19/12/2024
O en hoe lief is mense en ander kinders nie om tuisskolers te bestook met wiskunde somme nie. Sommige wat hulle self nie eers kan beantwoord nie.
You know the questions are coming.
“Don’t you worry they’re missing out?”
“You’ll send them back to school when they get older though, won’t you?”
“Are you sure you're qualified to teach them math?"
It might be over presents, or Christmas lunch. Or during the afternoon spent playing and hanging out, or while you’re cleaning up after dinner. But you know, eventually, they’ll come.
You can already hear the tone. See the raised eyebrows. The glances between relatives.
You'll feel it in your chest. A tightness when someone starts talking about their child’s reading levels. Their stellar test results. Their end of year awards.
You’ll feel it when someone starts quizzing your child on their times tables, trying to make a point. In the careful breath you take when someone asks - again - how they’ll go about getting a job without qualifications, or learn to socialise with others, or cope in the real world.
You'll watch as your child's shoulders tense, knowing they're being evaluated. See them search your face for reassurance as they’re asked questions. Feel that flicker of doubt when they can’t answer whatever they’ve been put on the spot with. On demand. In front of an audience.

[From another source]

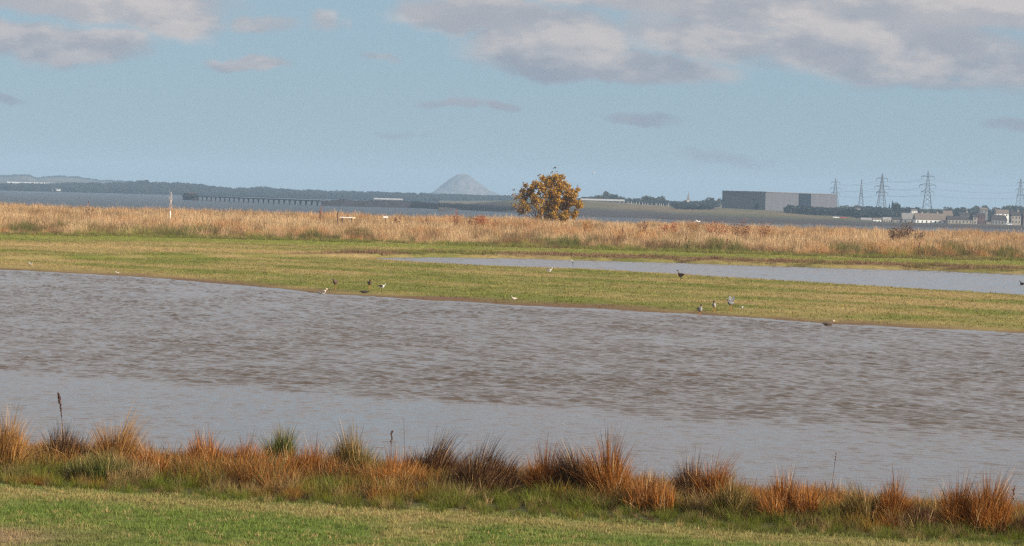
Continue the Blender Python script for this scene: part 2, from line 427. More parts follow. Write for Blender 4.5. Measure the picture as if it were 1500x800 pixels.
# ------------------------------------------------------------------ grass tufts (instanced on points)
def blade_arrays(n, hmin, hmax, spread, lean, width, seg, r, lean_dir=None, seedhead=0.0, lump=None):
    """n blades as quad strips; returns co, faces, hgt, rnd (per vertex)"""
    ang = r.uniform(0, 2*np.pi, n); rad = spread*np.sqrt(r.uniform(0, 1, n))
    bx, by = rad*np.cos(ang), rad*np.sin(ang)
    if lump is not None: bx, by = lump(bx, by, r)
    hh = r.uniform(hmin, hmax, n)*(1-0.35*(rad/max(spread, 1e-6))**2)
    la = ang + r.normal(0, 0.9, n); ll = np.abs(r.normal(0, lean, n)) + lean*0.4*(rad/max(spread, 1e-6))
    ll = ll*np.where(r.uniform(0, 1, n) < .16, 2.6, 1.0); hh = hh*np.where(r.uniform(0, 1, n) < .10, .6, 1.0)
    lx, ly = np.cos(la)*ll*hh, np.sin(la)*ll*hh
    if lean_dir is not None: lx = lx+lean_dir[0]*hh; ly = ly+lean_dir[1]*hh
    fa = r.uniform(0, np.pi, n); wx, wy = np.cos(fa)*width/2, np.sin(fa)*width/2
    wv = r.uniform(0.6, 1.3, n); wx *= wv; wy *= wv
    k = seg+1; s = np.linspace(0, 1, k)[None, :]
    cx = bx[:, None]+lx[:, None]*s**1.8; cy = by[:, None]+ly[:, None]*s**1.8
    cz = hh[:, None]*s*(1-0.25*(ll[:, None]**2)*s)
    tw = (1-s**1.5*0.85)
    if seedhead: tw = tw*(1-s*0.3) + seedhead*np.exp(-((s-0.9)/0.12)**2)*(r.uniform(0, 1, n)[:, None] < 0.6)
    L = np.stack([cx-wx[:, None]*tw, cy-wy[:, None]*tw, cz], -1)
    R = np.stack([cx+wx[:, None]*tw, cy+wy[:, None]*tw, cz], -1)
    co = np.stack([L, R], 2).reshape(-1, 3)
    base = (np.arange(n)*2*k)[:, None] + (np.arange(seg)*2)[None, :]
    b = base.ravel(); fs = np.stack([b, b+1, b+3, b+2], 1)
    hg = np.repeat(np.broadcast_to(s, (n, k)).reshape(-1), 2); rn = np.repeat(r.uniform(0, 1, n), 2*k)
    return co, fs, hg, rn
TUFTS = {}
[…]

But please, please understand the doubt is not actually yours. It's theirs.
Because their questions aren't really about where your child is at. They're about their own uncertainty, their own fears. They're carrying generations of anxiety about achievement, and success, and keeping up, and finding their way in this world. What you’re hearing is just a big bundle of their own conditioning being projected onto your choice to do things differently.
So yes, these conversations will happen. The questions will come. The comparisons will be made. But just remember that none of them matter, because they don’t relate to the worth of childhood in any way. They don’t predict future success or happiness or fulfilment in *any way*.
Enjoy all the good of the season, and know the rest will pass.
And when it does, you can get back to doing exactly what all those worried adults so desperately needed in their own childhood.